▶ _Job_: Give back exactly the lines from the start of the listing to the line containing "def gpt(s, z, off=0): return", inclusive, and nothing beyond them.

▶ _Data segment_:
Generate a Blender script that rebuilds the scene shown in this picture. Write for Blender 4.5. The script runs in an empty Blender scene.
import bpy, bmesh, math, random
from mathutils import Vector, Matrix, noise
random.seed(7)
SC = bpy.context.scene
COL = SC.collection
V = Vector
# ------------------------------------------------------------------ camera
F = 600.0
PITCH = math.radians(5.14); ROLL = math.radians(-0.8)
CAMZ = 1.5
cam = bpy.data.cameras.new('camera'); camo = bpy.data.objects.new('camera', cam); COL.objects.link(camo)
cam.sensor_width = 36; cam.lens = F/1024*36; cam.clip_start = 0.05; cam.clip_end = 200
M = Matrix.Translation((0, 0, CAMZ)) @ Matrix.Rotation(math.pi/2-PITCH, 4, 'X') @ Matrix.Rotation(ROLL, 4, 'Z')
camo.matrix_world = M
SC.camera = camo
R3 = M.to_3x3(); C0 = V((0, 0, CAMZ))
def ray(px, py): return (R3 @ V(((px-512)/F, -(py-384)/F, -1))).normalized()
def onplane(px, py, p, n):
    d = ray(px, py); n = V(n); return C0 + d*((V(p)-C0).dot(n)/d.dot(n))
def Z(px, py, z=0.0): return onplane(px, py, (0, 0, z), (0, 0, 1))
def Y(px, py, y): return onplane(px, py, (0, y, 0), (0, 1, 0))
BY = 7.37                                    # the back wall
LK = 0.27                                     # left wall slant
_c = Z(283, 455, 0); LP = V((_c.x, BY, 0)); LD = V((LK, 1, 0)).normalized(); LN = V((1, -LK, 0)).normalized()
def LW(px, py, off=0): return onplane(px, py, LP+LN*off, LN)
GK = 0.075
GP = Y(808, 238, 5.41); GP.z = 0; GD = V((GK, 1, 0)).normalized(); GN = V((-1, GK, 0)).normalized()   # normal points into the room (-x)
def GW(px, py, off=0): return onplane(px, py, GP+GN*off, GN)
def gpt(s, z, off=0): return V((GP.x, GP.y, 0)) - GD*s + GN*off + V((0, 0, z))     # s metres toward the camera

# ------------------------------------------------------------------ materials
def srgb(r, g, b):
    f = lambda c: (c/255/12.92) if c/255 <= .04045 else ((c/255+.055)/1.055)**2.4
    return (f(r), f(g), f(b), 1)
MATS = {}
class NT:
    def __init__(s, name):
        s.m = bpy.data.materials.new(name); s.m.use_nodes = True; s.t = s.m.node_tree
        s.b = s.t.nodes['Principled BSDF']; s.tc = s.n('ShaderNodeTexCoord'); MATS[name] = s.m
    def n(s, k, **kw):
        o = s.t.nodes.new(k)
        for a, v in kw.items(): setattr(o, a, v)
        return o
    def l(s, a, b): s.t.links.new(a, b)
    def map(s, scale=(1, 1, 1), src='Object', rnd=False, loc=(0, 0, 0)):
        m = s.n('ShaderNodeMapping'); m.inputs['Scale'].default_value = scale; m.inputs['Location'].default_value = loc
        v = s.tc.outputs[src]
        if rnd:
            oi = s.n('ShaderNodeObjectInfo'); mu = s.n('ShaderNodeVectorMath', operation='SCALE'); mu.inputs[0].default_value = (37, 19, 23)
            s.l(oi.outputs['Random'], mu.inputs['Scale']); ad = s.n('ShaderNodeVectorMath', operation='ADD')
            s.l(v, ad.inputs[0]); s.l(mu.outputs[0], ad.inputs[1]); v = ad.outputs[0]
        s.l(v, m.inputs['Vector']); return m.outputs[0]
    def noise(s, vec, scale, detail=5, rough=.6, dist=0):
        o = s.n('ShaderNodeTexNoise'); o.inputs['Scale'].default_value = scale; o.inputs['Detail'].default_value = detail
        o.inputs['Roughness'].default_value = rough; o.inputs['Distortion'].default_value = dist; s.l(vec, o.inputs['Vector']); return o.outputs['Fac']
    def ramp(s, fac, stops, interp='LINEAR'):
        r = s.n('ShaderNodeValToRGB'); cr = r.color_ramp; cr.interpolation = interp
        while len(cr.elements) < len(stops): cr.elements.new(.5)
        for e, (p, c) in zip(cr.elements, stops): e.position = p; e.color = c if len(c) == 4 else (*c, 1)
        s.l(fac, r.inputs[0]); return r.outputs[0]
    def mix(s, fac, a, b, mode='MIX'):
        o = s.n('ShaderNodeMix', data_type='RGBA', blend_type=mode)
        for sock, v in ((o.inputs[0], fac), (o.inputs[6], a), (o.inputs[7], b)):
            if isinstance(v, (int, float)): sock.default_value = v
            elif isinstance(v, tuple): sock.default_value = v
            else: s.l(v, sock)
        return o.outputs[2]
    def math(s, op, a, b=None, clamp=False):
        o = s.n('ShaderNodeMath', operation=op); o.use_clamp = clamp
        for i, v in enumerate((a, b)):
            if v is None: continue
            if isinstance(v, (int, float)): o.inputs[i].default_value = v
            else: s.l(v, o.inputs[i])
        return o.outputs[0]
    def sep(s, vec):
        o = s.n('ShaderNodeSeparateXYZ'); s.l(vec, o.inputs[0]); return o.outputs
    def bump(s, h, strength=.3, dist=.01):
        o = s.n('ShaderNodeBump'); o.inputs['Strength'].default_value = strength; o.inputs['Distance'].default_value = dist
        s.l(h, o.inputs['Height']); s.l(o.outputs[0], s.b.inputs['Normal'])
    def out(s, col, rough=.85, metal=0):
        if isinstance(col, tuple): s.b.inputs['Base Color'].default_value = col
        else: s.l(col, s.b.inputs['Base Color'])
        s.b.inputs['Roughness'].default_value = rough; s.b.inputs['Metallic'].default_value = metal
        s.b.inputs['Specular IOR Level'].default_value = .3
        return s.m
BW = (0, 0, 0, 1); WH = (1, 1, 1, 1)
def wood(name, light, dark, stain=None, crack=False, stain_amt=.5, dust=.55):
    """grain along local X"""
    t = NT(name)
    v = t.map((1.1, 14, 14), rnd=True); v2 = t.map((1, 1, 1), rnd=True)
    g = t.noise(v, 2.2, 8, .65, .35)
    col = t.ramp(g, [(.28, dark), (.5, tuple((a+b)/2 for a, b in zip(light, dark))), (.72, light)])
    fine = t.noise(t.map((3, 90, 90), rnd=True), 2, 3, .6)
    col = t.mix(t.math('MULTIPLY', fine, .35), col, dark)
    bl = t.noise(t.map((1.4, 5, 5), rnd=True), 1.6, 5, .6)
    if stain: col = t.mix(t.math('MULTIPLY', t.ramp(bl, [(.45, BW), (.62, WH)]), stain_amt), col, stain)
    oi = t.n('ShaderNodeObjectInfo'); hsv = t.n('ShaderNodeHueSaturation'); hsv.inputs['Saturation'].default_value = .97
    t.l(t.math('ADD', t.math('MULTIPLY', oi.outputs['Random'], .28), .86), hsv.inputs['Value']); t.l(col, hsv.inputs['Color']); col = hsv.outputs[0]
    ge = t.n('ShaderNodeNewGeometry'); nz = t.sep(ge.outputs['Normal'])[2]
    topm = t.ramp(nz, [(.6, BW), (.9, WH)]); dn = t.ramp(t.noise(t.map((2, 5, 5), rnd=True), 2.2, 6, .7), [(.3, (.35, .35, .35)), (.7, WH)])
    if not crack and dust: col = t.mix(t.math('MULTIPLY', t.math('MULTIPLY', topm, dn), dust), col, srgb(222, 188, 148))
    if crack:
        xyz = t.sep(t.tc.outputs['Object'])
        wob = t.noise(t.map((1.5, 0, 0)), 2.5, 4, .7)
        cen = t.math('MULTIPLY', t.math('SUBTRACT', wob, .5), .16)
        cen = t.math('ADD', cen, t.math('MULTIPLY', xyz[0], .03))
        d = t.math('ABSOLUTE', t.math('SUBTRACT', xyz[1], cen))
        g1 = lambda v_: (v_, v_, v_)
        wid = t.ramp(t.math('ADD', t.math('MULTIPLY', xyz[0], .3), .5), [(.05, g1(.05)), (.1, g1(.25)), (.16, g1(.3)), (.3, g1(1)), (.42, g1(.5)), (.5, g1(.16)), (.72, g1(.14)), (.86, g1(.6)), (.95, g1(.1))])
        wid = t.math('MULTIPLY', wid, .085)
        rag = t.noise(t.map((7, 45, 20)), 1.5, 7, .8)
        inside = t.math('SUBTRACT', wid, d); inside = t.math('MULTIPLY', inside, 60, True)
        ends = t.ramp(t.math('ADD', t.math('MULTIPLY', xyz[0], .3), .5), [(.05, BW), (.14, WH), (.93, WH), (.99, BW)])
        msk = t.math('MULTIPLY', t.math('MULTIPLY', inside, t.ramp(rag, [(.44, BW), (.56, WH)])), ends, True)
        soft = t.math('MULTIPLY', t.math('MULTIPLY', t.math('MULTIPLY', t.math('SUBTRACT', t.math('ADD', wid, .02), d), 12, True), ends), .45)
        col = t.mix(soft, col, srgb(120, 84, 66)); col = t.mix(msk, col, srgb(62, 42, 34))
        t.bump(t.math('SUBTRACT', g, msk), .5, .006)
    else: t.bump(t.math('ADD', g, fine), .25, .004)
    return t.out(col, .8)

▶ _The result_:
Generate a Blender script that rebuilds the scene shown in this picture. Write for Blender 4.5. The script runs in an empty Blender scene.
import bpy, bmesh, math, random
from mathutils import Vector, Matrix, noise
random.seed(7)
SC = bpy.context.scene
COL = SC.collection
V = Vector
# ------------------------------------------------------------------ camera
F = 600.0
PITCH = math.radians(5.14); ROLL = math.radians(-0.8)
CAMZ = 1.5
cam = bpy.data.cameras.new('camera'); camo = bpy.data.objects.new('camera', cam); COL.objects.link(camo)
cam.sensor_width = 36; cam.lens = F/1024*36; cam.clip_start = 0.05; cam.clip_end = 200
M = Matrix.Translation((0, 0, CAMZ)) @ Matrix.Rotation(math.pi/2-PITCH, 4, 'X') @ Matrix.Rotation(ROLL, 4, 'Z')
camo.matrix_world = M
SC.camera = camo
R3 = M.to_3x3(); C0 = V((0, 0, CAMZ))
def ray(px, py): return (R3 @ V(((px-512)/F, -(py-384)/F, -1))).normalized()
def onplane(px, py, p, n):
    d = ray(px, py); n = V(n); return C0 + d*((V(p)-C0).dot(n)/d.dot(n))
def Z(px, py, z=0.0): return onplane(px, py, (0, 0, z), (0, 0, 1))
def Y(px, py, y): return onplane(px, py, (0, y, 0), (0, 1, 0))
BY = 7.37                                    # the back wall
LK = 0.27                                     # left wall slant
_c = Z(283, 455, 0); LP = V((_c.x, BY, 0)); LD = V((LK, 1, 0)).normalized(); LN = V((1, -LK, 0)).normalized()
def LW(px, py, off=0): return onplane(px, py, LP+LN*off, LN)
GK = 0.075
GP = Y(808, 238, 5.41); GP.z = 0; GD = V((GK, 1, 0)).normalized(); GN = V((-1, GK, 0)).normalized()   # normal points into the room (-x)
def GW(px, py, off=0): return onplane(px, py, GP+GN*off, GN)
def gpt(s, z, off=0): return V((GP.x, GP.y, 0)) - GD*s + GN*off + V((0, 0, z))     # s metres toward the camera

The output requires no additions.